How much will I pay for college? Financial aid offers are very confusing
- Joanne Jacobs
- 3 days ago
- 2 min read
May 1 is college decision day for students who hope to earn a bachelor's degree. Many will decide based on affordability: Including financial aid, which college is the best value?

Yet, financial aid letters can make it hard to figure out the final cost, writes Hechinger's Meredith Kolodner. College-access advocates "have been lobbying for a bill in Congress that would require all colleges to use the same, clearly labeled, standard form — kind of like nutrition labels on food — so families could accurately compare offers," she writes. "But college associations and others have worked to block it."
Eighteen-year-olds and their parents are making very big decisions based on confusing and sometimes misleading information. Many do not have the financial savvy to evaluate the trade-offs.
Nearly half of 2026 high school graduates will go on to a four-year college or university, according to a new NerdWallet report, reports Jessica Dickler for CNBC. More than a million will take out student loans that will lead to $43,000 in debt, on average, by graduation.
Whether that's worth it depends on whether borrowers actually complete a degree -- many do not -- and whether they major in engineering or theater arts.
Americans now hold $1.7 trillion in federal student loans.

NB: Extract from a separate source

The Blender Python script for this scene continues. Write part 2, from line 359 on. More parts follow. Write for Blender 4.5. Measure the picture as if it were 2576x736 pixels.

Trump's "big beautiful bill” has cut repayment options and set stricter rules for debt forgiveness. "New borrowers will have a total lifetime limit of $257,500 for all federal student loans," writes Dickler.
Cato's Andrew Gillen identifies "policies that would save more than $265 billion over the next 10 years, including eliminating subsidized loans, eliminating or capping Public Service Loan Forgiveness, modifying the Repayment Assistance Plan, phasing out campus-based aid, repealing ineffective tax expenditures, and benchmarking research overhead rates."